Deputy Country Director of BudgiT, Vahyala Kwaga, has said weak disclosure practices, poor financial reporting systems and lack of political will are preventing Nigerians from tracking how public funds are spent, despite government claims of improved revenue performance.
Speaking in an interview with ARISE NEWS on Thursday, Kwaga said analysts are unable to properly monitor public finances because statutory reporting obligations are routinely ignored.
“Unfortunately, we’re not able to track as well as we should, and that’s primarily because of the disclosure regime,” he said. “You have legislation that speaks to when reports should be made, when documentation should be published, and these things are more or less ignored at will.”
He pointed to weaknesses in the Government Integrated Financial Management Information System (GIFMIS), which was designed to unify revenue, expenditure and reporting under one ecosystem.
“GIFMIS was meant to bring together revenue, expenditure, reporting and publishing in a comprehensive framework,” he said. “But I’m not particularly sure how well it has transitioned to capital expenditure monitoring. It monitors overhead and personnel because those payments are made monthly, but capital expenditure — it’s not clear whether that has fallen under GIFMIS comprehensively.”
Kwaga added that implementation of the system has been gradual and incomplete, raising further transparency concerns.
“It’s not even clear how many MDAs are fully under GIFMIS. State-owned enterprises are not even under it. So there is a massive case of under-reporting,” he said.
According to him, Nigeria’s actual revenues may be significantly higher than officially reported because income from state-owned enterprises, asset sales and dividends are not fully captured in publicly available data.
“The revenue that we think we have, we likely have maybe two or three times that amount, because revenue from state-owned enterprises, their surplus, dividends and asset sales isn’t being reported as part of what the revenue authorities are declaring,” he said.
He also lamented the suspension and inconsistency of the Open Treasury portal, introduced under former President Muhammadu Buhari to provide daily payment data.
“Open Treasury used to provide daily payment data for some overheads and some capital expenditure. In January 2025, we stopped getting updates. I think they later resumed backdating the data, but for a period, there was simply no information,” he said.
“There is a lot of information that is simply not put out for the public to scrutinise, or even for analysts like ourselves to go over.”
On who should bear responsibility for capital budget underperformance, Kwaga stressed that public financial management involves multiple layers of approval, making it impossible for senior officials to claim ignorance.
“As an MDA, if I want to spend capital expenditure, I pass my warrant or authority to incur expenditure. The Minister of Finance signs, it goes to the Accountant-General, then to the Central Bank to confirm cash backing,” he explained. “There are lots of people involved in these processes.”

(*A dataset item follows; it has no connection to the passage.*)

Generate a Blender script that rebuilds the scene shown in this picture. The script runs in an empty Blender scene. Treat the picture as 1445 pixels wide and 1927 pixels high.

He emphasised that the Minister of Finance, as head of the Cash Management Committee, must be aware of disbursement realities.
“You can’t tell me the Minister of Finance doesn’t know whether money is being disbursed or not,” he said.
Kwaga argued that technology alone cannot solve the problem without political commitment.
“This brings me back to how technology can be put in place, but where the human or political will doesn’t exist, you don’t see anything happening,” he said. “The very things Nigerians should enjoy as dividends of democracy are simply not available.”
On the broader economic impact, he warned that suppressed capital spending could distort perceptions of growth.
“Gross domestic product calculations are done retrospectively. When we talk about Q1, we only fully understand it much later,” he said. “It gives the impression that there’s something going on in government that politicians, civil servants and political appointees are not telling Nigerians.”
Responding to concerns about ambitious projections in the proposed 2026 budget — including oil production and price benchmarks — Kwaga agreed that Nigeria has a history of overestimating revenue.
“When you look at past performance, there’s a clear sign that we always overshoot things and tend to underspend,” he said. “Now it’s becoming more glaring.”
He expressed hope that the National Assembly would exercise stronger oversight but admitted scepticism about meaningful accountability.
“I hope the National Assembly can rise to the occasion,” he said. “Although I share the scepticism that nothing really will be done, because most of these gentlemen already have a clear picture of what should be.”
Kwaga concluded that without improved transparency, comprehensive reporting and stronger political will, Nigeria’s budget process will continue to struggle to translate rising allocations into tangible results for citizens.